Short task: Retype the records below from their first line through the line containing "# A greenhouse", and include nothing else.

+--

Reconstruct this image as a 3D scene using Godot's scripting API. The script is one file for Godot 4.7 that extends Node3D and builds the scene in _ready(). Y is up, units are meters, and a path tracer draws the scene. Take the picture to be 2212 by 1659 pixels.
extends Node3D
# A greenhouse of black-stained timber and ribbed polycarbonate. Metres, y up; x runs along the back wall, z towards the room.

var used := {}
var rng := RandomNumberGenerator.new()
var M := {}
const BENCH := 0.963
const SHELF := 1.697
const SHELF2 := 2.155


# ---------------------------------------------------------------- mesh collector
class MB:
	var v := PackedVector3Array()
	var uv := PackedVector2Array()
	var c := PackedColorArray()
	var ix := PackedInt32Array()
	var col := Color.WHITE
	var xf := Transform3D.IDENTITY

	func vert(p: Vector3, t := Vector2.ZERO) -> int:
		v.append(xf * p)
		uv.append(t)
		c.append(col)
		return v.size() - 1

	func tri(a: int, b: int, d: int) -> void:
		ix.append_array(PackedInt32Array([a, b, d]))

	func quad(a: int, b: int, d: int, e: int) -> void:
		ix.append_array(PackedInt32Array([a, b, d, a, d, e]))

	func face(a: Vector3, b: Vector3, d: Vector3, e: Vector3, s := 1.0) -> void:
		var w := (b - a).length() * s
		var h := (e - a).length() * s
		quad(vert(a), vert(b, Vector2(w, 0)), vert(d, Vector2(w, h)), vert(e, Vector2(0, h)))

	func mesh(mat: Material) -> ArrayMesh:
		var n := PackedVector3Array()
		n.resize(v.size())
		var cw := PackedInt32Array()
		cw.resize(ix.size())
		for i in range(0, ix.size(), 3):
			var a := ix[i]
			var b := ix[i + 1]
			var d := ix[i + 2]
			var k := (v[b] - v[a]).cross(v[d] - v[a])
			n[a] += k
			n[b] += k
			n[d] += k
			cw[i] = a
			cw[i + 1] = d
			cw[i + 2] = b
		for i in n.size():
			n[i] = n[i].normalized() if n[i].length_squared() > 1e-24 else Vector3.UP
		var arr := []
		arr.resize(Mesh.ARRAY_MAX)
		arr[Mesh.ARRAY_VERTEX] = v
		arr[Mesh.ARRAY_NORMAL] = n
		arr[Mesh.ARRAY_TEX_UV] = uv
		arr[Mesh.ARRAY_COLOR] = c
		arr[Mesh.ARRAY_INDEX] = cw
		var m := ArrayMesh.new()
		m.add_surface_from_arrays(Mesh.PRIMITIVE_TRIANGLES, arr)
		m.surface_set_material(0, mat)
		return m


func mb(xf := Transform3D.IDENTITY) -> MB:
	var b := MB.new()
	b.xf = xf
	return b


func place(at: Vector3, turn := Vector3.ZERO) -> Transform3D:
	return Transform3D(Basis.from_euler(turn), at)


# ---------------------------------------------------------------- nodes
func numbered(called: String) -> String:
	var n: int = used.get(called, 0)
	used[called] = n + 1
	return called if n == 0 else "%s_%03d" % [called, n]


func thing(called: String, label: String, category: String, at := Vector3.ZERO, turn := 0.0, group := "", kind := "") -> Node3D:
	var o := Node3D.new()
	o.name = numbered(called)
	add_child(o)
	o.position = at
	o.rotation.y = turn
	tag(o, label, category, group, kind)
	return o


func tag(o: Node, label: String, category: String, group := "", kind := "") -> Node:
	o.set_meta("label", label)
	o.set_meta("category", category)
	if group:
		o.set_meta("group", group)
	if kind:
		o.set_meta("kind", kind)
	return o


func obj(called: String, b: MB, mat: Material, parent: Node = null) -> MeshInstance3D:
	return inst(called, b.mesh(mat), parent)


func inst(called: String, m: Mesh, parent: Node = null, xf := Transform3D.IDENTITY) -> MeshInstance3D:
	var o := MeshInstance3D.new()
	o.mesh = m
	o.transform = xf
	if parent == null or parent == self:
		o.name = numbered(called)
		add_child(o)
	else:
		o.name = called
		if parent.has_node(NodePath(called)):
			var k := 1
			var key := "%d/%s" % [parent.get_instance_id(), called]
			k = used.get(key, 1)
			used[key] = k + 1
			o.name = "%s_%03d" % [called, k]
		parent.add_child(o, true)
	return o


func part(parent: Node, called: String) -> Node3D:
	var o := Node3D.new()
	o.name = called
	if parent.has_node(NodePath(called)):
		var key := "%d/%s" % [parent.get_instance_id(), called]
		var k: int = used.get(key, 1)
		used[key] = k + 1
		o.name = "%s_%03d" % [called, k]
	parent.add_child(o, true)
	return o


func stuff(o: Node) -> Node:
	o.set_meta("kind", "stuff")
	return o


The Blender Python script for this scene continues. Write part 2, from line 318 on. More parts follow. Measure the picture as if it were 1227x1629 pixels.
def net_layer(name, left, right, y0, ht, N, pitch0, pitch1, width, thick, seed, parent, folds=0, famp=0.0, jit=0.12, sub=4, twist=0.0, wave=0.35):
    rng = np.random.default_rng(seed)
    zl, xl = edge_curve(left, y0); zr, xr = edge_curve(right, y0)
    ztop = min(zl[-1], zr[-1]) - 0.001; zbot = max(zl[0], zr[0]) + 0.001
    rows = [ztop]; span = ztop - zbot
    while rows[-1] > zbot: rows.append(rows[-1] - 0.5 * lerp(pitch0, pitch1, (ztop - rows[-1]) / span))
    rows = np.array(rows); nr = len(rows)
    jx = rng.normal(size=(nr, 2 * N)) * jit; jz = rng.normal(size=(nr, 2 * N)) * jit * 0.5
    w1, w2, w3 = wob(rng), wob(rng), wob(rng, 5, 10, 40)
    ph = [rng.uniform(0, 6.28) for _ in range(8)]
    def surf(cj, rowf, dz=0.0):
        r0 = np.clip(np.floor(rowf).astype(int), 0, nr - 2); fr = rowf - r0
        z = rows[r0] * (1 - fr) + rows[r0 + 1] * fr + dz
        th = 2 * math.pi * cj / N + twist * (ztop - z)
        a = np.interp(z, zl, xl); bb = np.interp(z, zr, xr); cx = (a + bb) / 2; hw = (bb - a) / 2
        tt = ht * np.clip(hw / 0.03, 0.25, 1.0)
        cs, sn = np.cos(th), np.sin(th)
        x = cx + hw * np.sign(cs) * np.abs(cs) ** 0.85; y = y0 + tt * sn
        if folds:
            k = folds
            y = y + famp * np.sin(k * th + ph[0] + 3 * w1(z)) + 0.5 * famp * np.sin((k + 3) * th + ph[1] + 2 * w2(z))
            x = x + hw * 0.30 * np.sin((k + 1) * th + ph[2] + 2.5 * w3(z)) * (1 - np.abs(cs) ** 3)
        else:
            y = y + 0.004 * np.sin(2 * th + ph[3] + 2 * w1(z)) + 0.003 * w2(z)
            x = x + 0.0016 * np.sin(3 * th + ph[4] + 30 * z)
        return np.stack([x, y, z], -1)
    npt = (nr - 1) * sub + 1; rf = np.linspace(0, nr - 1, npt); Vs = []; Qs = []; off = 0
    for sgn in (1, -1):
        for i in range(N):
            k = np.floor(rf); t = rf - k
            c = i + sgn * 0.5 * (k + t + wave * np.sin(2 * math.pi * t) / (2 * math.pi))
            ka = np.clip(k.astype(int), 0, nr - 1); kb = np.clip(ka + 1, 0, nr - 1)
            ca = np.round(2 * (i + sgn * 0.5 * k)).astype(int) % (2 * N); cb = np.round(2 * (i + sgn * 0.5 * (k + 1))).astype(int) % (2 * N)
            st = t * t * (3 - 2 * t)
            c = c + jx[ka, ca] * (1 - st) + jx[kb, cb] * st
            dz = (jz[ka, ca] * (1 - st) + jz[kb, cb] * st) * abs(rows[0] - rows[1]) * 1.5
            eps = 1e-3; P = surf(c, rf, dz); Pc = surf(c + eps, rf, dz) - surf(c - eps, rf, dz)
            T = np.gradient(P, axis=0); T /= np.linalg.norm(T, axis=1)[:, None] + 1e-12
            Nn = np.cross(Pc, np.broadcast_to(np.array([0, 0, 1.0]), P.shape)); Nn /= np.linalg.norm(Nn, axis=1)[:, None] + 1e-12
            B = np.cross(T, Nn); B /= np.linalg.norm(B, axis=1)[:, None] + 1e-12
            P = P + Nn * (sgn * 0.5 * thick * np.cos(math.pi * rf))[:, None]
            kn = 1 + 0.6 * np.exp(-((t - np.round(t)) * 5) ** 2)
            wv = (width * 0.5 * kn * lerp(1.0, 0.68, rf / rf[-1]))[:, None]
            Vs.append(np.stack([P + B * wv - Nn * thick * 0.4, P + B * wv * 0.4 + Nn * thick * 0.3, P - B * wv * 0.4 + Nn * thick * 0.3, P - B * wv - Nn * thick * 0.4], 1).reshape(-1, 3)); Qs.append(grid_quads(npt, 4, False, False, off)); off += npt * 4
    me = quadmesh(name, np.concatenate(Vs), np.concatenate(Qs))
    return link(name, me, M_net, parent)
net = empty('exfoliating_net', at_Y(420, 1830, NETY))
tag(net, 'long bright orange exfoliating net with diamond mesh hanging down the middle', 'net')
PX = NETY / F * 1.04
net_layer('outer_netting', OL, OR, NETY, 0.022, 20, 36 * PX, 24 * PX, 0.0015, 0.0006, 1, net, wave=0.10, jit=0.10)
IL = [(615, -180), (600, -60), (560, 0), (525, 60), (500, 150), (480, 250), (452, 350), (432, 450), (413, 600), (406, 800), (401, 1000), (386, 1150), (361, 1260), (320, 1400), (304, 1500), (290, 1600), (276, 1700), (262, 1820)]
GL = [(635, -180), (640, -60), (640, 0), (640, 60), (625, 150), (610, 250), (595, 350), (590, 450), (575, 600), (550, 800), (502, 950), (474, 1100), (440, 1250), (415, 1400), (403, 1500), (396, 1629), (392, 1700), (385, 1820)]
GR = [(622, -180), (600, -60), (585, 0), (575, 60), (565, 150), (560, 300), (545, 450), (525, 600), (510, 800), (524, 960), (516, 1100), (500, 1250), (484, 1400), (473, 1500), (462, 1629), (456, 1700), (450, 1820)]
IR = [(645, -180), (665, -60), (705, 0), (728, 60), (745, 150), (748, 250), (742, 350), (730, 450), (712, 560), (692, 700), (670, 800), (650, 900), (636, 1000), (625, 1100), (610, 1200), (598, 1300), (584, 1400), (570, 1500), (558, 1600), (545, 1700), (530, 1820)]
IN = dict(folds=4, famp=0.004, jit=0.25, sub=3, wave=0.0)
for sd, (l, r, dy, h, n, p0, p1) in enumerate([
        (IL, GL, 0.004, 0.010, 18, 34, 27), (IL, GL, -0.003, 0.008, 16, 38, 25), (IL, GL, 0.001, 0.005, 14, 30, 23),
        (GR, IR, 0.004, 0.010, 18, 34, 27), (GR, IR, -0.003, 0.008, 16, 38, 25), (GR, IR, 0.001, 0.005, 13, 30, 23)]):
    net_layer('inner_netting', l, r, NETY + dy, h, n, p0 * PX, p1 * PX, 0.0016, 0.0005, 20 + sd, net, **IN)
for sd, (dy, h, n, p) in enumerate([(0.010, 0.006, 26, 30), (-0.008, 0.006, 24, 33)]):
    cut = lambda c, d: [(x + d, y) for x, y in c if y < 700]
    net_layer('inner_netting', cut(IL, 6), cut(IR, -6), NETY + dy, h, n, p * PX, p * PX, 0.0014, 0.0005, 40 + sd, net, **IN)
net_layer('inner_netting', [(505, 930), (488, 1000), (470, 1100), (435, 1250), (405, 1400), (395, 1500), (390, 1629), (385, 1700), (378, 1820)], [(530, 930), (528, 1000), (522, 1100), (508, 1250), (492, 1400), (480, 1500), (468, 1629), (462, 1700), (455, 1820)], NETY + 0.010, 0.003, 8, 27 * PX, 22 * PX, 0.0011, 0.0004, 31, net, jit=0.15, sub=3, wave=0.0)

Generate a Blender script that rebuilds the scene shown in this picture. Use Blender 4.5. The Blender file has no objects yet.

+--

Task response:
Reconstruct this image as a 3D scene using Godot's scripting API. The script is one file for Godot 4.7 that extends Node3D and builds the scene in _ready(). Y is up, units are meters, and a path tracer draws the scene. Take the picture to be 2212 by 1659 pixels.
extends Node3D
# A greenhouse of black-stained timber and ribbed polycarbonate. Metres, y up; x runs along the back wall, z towards the room.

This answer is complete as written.